Calhoun is an underrated gem in a variety of tough guy genres, especially the western. He was never a huge star, but he was always a welcome presence when I see his name pop up in a cast. I like his Cully, a tough, quiet, no-nonsense outlaw trying to outrun his past (and eventually get even). His gang is pure L’Amour, including Dutch (John McIntire), the old-timer looking for some $ to start a ranch, Bronco (George Nader), the young, fun-loving fast draw, and Yaqui (Jay Silverheels), the Indian tracker. These aren’t the dark, blood-lust bandits of so many later westerns. This is a likable bunch who I found myself rooting for. And let’s be honest…it’s cool to see Lone Ranger sidekick Tonto in a quasi-bad guy part!

Now for the interesting almost pornographic portion of our review! I’d never seen the very lovely Colleen Miller before in a movie, but….well, let’s say this is a pretty memorable turn. She’s a pretty decent actress, miles ahead of many pretty faces cast in B-movies! Carlson and the script call for some…I’ll say “Interesting” situations. Knocked out with a hit to the head, she gets a bucket of water poured on her, but Brennan misses her head and gets her shirt (a lot). She also flashes some leg getting into a dress, has a candy cane while the men ogle her, and runs out to the barn in a rainstorm while wearing a white nightgown. Not a complaint — she’s gorgeous — but the studio was clearly appealing to its male audience.

Also look for Nina Foch as Flannery’s wife, a woman who clearly has some history with Cully (uh-oh, unspoken love triangle!), and Nestor Paiva as Greasy, the owner of a saloon/store in the desert with some ties to our almost heroic outlaws.

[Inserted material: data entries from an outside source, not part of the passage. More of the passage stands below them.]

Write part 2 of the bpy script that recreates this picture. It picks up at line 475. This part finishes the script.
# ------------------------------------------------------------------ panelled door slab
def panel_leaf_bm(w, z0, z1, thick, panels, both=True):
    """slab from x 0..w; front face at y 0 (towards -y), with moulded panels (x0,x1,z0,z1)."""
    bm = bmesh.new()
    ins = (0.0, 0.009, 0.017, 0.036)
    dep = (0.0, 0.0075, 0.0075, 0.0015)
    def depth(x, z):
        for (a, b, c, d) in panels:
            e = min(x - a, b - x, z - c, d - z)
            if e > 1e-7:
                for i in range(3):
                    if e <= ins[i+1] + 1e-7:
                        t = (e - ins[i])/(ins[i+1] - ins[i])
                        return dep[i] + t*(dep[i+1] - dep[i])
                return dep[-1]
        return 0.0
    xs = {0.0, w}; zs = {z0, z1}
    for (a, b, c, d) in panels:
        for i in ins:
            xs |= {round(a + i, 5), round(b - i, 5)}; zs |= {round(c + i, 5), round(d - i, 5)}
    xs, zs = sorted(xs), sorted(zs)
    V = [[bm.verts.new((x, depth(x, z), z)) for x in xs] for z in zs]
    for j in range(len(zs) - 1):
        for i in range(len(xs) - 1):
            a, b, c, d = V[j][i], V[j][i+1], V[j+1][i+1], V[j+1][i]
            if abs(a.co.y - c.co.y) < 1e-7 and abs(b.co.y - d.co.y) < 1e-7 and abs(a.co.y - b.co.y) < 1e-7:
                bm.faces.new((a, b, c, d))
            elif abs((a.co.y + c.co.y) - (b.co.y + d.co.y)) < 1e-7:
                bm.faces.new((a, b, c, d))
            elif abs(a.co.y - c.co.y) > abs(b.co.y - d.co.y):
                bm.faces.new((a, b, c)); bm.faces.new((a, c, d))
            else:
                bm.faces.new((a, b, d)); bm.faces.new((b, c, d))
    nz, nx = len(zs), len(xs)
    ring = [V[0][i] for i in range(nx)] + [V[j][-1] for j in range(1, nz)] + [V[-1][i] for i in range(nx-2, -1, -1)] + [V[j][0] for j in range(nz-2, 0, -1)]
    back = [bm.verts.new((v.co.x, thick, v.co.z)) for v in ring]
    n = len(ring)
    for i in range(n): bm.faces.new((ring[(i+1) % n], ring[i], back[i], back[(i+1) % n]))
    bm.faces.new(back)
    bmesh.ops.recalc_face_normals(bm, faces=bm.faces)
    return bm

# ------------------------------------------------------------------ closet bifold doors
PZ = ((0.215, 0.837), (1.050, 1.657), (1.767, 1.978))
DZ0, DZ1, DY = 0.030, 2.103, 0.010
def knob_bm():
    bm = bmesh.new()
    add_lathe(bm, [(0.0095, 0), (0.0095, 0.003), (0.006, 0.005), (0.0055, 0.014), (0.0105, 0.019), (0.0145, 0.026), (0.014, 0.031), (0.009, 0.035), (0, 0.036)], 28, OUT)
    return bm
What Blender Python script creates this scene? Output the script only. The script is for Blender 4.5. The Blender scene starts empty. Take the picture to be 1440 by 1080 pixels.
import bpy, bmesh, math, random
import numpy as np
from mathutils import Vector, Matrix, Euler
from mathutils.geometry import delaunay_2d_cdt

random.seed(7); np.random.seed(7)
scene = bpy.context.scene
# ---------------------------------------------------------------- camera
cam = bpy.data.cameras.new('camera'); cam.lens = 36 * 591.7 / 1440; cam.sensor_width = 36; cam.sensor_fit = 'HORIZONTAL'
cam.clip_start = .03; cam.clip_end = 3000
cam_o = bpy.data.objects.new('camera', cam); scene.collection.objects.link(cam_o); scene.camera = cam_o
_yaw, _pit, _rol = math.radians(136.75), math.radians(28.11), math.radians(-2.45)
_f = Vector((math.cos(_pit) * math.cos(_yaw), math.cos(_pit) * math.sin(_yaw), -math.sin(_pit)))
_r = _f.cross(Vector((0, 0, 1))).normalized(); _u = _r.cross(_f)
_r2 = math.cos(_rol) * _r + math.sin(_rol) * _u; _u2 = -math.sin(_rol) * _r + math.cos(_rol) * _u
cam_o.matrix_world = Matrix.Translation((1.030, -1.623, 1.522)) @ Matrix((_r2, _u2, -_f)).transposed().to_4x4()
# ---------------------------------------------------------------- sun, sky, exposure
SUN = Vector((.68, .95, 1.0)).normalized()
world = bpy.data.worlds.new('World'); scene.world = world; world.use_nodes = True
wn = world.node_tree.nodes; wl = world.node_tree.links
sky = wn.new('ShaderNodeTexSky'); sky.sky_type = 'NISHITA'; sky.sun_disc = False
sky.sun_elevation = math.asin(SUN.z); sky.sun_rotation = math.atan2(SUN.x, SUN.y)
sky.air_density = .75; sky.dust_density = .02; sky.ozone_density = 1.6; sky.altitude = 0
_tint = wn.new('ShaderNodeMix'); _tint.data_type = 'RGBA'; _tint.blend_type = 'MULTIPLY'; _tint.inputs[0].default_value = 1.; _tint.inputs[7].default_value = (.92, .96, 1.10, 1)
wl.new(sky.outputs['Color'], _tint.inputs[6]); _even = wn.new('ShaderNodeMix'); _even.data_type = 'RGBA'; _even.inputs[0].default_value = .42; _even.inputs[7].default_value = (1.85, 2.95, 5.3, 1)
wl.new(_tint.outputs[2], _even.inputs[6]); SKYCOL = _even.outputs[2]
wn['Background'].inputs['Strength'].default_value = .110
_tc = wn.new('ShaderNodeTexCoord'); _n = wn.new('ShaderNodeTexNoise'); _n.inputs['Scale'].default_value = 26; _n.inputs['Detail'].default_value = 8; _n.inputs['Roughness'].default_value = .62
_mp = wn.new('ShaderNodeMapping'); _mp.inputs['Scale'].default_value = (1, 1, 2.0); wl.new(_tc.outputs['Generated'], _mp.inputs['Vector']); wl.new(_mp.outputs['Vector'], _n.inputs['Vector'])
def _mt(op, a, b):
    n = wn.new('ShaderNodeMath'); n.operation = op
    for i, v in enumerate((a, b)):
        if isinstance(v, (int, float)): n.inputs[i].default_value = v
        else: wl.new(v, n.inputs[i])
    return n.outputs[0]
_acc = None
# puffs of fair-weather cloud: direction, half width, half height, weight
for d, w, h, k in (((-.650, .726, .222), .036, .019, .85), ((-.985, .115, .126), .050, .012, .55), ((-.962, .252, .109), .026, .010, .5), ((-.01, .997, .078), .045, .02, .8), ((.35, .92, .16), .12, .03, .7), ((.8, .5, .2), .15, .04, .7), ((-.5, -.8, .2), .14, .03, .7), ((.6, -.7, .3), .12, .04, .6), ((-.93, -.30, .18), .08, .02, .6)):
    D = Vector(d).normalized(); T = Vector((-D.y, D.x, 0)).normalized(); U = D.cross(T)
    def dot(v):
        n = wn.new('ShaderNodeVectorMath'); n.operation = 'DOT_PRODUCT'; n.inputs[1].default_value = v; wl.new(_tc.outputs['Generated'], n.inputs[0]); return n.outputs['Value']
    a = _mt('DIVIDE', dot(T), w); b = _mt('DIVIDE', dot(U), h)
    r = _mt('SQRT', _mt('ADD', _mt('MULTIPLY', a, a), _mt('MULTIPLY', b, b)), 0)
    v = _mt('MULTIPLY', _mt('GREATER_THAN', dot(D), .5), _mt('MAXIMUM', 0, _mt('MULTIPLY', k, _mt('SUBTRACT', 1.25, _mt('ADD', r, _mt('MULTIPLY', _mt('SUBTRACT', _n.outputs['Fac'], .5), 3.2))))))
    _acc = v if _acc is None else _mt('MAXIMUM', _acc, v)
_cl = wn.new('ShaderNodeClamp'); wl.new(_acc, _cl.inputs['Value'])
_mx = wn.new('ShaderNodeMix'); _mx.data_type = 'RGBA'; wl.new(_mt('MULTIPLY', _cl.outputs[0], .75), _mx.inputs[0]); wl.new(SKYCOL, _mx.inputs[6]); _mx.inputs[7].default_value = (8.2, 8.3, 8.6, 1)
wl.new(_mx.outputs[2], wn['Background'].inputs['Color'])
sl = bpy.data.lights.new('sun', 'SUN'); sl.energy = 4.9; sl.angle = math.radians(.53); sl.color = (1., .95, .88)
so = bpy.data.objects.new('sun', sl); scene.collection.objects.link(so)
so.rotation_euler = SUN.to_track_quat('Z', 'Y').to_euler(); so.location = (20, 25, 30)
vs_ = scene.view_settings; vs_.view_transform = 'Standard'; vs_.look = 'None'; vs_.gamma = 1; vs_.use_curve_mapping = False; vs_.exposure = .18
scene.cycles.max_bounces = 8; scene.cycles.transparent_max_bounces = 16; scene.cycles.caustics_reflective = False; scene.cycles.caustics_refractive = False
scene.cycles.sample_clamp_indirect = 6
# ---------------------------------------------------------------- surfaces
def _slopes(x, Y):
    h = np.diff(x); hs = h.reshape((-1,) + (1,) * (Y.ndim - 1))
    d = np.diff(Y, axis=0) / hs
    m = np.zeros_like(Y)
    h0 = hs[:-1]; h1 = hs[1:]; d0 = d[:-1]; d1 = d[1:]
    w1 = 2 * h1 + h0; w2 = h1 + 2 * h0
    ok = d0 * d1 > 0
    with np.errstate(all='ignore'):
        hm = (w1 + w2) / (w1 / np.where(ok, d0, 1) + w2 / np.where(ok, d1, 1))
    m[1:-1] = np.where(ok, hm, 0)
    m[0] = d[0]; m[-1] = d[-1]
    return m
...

I give ‘Guns’ credit. It’s pretty straightforward stuff, but it is also pretty unique. There’s some good twists and turns along the way in a story that doesn’t seem too familiar. I especially liked the twist about an hour into the movie as the gang makes a heroic decision. The ending itself could have been a whopper of a downer if Carlson wanted…but it’s 1954 America, not 1968 Italy in a spaghetti western. Still, it’s an excellent, generally little-known western. Well worth tracking down.